The A.V.G. flyers were doing deed's that a movie director would reject, in a script, as too fantastic. For every one of their own planes lost, they destroyed at least 20 Japs. Their total bag neared 400. It was beginning to be not enough. With the Japs sending endless replacements, and U.S. replacements not yet in sight, A.V.G. was rapidly becoming a group of grounded heroes.

But they had earned their pay--$600 a month plus a $500 bonus for every Jap shot down. In Kunming they could spend it easily--for cigarets at $2.80 a pack, for Scotch at $45 a bottle, for cheese at $12 a pound, for tooth paste at $4 a tube. In Burma there was nothing to spend it for, except cables to the folks at home. For that they spent a lot.

>Pilot Frank Lindsay Lawlor cabled his 20-year-old wife in San Diego. They were married in 1940, against Navy regulations (he was a fledgling ensign then). Now he has a ten-month-old son, Lindsay. Said his cable: "Shot four Japs. Is Lindsay walking?"

>Pilots Raymond Hastey and Gil Bright took on seven Japs at 21,000 feet. Hastey was on a Jap's tail, firing, when an unnoticed Jap behind shot off the tail of his plane. Hastey stayed with the tumbling wreck for nearly a mile, then bailed out. To give the Japs the least possible chance of potting him as he floated down, he decided to fall another two miles before opening his parachute. Meanwhile he took off his wrist watch, which had been jarred loose, and put it in his pocket; remembered a passage in his textbook which said that in a free fall the sensation is one of floating rather than falling. "Nuts," reflected Pilot Hastey, "I can feel myself falling now and it's terrific."

>John van Kuren ("Scarsdale Jack") Newkirk, death-dealing leader of the A.V.G. Second Pursuit Squadron, was killed last week. Newkirk had started to be a marksman at the age of five, when he got a bow & arrow. When he was ten his friends in Scarsdale, N.Y. dared him to shoot the first person who came along. That person happened to be the county sheriff, but Jack let fly anyway. When he grew up he studied chemistry and aeronautical engineering. A double mastoid operation in childhood almost kept him out of the Navy's air school at Pensacola, but his hearing was normal and he squeezed in. His weak eardrums were twice ruptured during dive-bombing practice. They healed. Last summer Newkirk married a Michigan girl; she took a defense job in California when he went to the Far East with the A.V.G.

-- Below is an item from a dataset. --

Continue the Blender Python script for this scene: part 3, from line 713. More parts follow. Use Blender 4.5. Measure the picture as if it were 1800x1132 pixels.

After bagging 25 Jap planes, Squadron Leader Newkirk was awarded a D.S.C. by the British Government. To his family he wrote letters describing the flora and fauna of Burma; he told of killing a seven-foot cobra in the barracks one day.

Newkirk's last combat was a raid on the Jap airdrome at Chiengmai in Thailand. He and his squadron dived low, burned or shot up 40 planes on the ground, machine-gunned the Jap pilots as they ran for their cockpits. At the edge of the field a Jap gunner with a machine gun mounted on a truck drew a bead on the enemy leader's plane, poured a long burst into its belly. While all the others zoomed away, Scarsdale Jack's plane stalled, shuddered, crashed in flames.